A 9-year-old girl who fatally shot a gun range instructor with an Uzi submachine gun last week told her mother immediately afterward that the weapon was too much for her to handle and had hurt her shoulder, a sheriff's report released on Tuesday said, according to The Associated Press.
The girl's mother told officers that immediately following the shooting, her daughter "turned to her (and) told her the gun was too much for her and hurt her shoulder," the report said, the AP reported. "(The mother) said no one knew Vacca was shot until the other instructor ran over," an officer wrote.
The girl's family also did not realize right away that the instructor, 39-year-old Charles Vacca, had been struck by a round from the gun, according to the Mohave County Sheriff's Office report, the AP reported.
Another officer, citing another instructor at the range, said that when the girl fired the weapon, it went "straight up in the air." Vacca fell to his left toward a table, blood pouring from the wound, according to the AP.
Vacca had been showing the girl how to fire an Uzi at the Arizona Last Stop gun range in White Hills last week when the recoil caused her to lose control of the high-powered weapon, the sheriff's office has said, according to the AP.
When officers arrived, they found Vacca on the ground still breathing and moaning as another man applied a towel to his head. Blood covered a folding table next to him, the AP reported.
The sheriff's office has said no criminal charges were pending after what it called an "industrial accident," the AP reported.
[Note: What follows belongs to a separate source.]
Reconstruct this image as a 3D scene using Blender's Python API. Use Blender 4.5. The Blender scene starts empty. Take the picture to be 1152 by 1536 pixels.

State occupational health and safety officials have opened their own investigation.
The girl's family issued a statement through an attorney on Tuesday expressing "sadness" for Vacca's death, according to the AP.
"Although certain people will seek to use this tragedy for their own partisan purposes and agendas, the family asks all compassionate Americans to pray for their children and the entire Vacca family," the statement said in part, the AP reported.